--- BEGIN Material ---

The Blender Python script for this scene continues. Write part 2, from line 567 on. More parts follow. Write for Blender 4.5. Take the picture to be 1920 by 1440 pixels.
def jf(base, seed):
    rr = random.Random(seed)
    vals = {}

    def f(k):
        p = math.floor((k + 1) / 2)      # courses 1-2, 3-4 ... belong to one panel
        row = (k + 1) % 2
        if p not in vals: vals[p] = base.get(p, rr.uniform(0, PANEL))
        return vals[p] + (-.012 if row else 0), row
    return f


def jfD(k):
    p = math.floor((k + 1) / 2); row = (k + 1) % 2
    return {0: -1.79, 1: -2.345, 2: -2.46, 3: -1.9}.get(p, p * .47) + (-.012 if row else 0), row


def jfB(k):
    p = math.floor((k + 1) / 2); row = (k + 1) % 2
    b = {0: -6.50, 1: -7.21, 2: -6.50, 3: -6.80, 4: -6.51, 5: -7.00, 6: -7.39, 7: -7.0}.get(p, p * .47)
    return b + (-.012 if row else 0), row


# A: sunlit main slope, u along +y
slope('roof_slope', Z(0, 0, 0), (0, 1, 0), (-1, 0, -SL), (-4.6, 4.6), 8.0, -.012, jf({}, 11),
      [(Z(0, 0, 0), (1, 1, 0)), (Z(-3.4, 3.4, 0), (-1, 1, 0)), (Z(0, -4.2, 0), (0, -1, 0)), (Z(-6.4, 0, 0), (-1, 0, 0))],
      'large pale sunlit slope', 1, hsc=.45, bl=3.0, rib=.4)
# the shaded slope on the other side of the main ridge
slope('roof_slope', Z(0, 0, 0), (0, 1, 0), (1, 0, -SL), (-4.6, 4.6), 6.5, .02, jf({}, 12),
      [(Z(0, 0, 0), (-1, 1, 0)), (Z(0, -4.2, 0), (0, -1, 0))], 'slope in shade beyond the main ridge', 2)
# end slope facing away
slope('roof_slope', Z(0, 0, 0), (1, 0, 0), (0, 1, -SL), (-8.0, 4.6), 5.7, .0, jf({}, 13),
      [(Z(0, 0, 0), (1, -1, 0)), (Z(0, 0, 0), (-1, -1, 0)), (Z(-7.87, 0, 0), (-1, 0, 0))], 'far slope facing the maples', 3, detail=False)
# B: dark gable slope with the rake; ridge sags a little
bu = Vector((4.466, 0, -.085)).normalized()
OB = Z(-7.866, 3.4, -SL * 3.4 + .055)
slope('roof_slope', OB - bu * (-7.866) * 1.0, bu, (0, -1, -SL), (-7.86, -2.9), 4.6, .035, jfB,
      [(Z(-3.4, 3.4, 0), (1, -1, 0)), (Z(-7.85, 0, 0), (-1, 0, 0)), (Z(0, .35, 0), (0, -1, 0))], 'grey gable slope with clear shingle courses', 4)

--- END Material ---

• Exercise details: All of the data must be returned exactly.

• Answer to the exercise:
The Blender Python script for this scene continues. Write part 2, from line 567 on. More parts follow. Write for Blender 4.5. Take the picture to be 1920 by 1440 pixels.
def jf(base, seed):
    rr = random.Random(seed)
    vals = {}

    def f(k):
        p = math.floor((k + 1) / 2)      # courses 1-2, 3-4 ... belong to one panel
        row = (k + 1) % 2
        if p not in vals: vals[p] = base.get(p, rr.uniform(0, PANEL))
        return vals[p] + (-.012 if row else 0), row
    return f


def jfD(k):
    p = math.floor((k + 1) / 2); row = (k + 1) % 2
    return {0: -1.79, 1: -2.345, 2: -2.46, 3: -1.9}.get(p, p * .47) + (-.012 if row else 0), row


def jfB(k):
    p = math.floor((k + 1) / 2); row = (k + 1) % 2
    b = {0: -6.50, 1: -7.21, 2: -6.50, 3: -6.80, 4: -6.51, 5: -7.00, 6: -7.39, 7: -7.0}.get(p, p * .47)
    return b + (-.012 if row else 0), row


# A: sunlit main slope, u along +y
slope('roof_slope', Z(0, 0, 0), (0, 1, 0), (-1, 0, -SL), (-4.6, 4.6), 8.0, -.012, jf({}, 11),
      [(Z(0, 0, 0), (1, 1, 0)), (Z(-3.4, 3.4, 0), (-1, 1, 0)), (Z(0, -4.2, 0), (0, -1, 0)), (Z(-6.4, 0, 0), (-1, 0, 0))],
      'large pale sunlit slope', 1, hsc=.45, bl=3.0, rib=.4)
# the shaded slope on the other side of the main ridge
slope('roof_slope', Z(0, 0, 0), (0, 1, 0), (1, 0, -SL), (-4.6, 4.6), 6.5, .02, jf({}, 12),
      [(Z(0, 0, 0), (-1, 1, 0)), (Z(0, -4.2, 0), (0, -1, 0))], 'slope in shade beyond the main ridge', 2)
# end slope facing away
slope('roof_slope', Z(0, 0, 0), (1, 0, 0), (0, 1, -SL), (-8.0, 4.6), 5.7, .0, jf({}, 13),
      [(Z(0, 0, 0), (1, -1, 0)), (Z(0, 0, 0), (-1, -1, 0)), (Z(-7.87, 0, 0), (-1, 0, 0))], 'far slope facing the maples', 3, detail=False)
# B: dark gable slope with the rake; ridge sags a little
bu = Vector((4.466, 0, -.085)).normalized()
OB = Z(-7.866, 3.4, -SL * 3.4 + .055)
slope('roof_slope', OB - bu * (-7.866) * 1.0, bu, (0, -1, -SL), (-7.86, -2.9), 4.6, .035, jfB,
      [(Z(-3.4, 3.4, 0), (1, -1, 0)), (Z(-7.85, 0, 0), (-1, 0, 0)), (Z(0, .35, 0), (0, -1, 0))], 'grey gable slope with clear shingle courses', 4)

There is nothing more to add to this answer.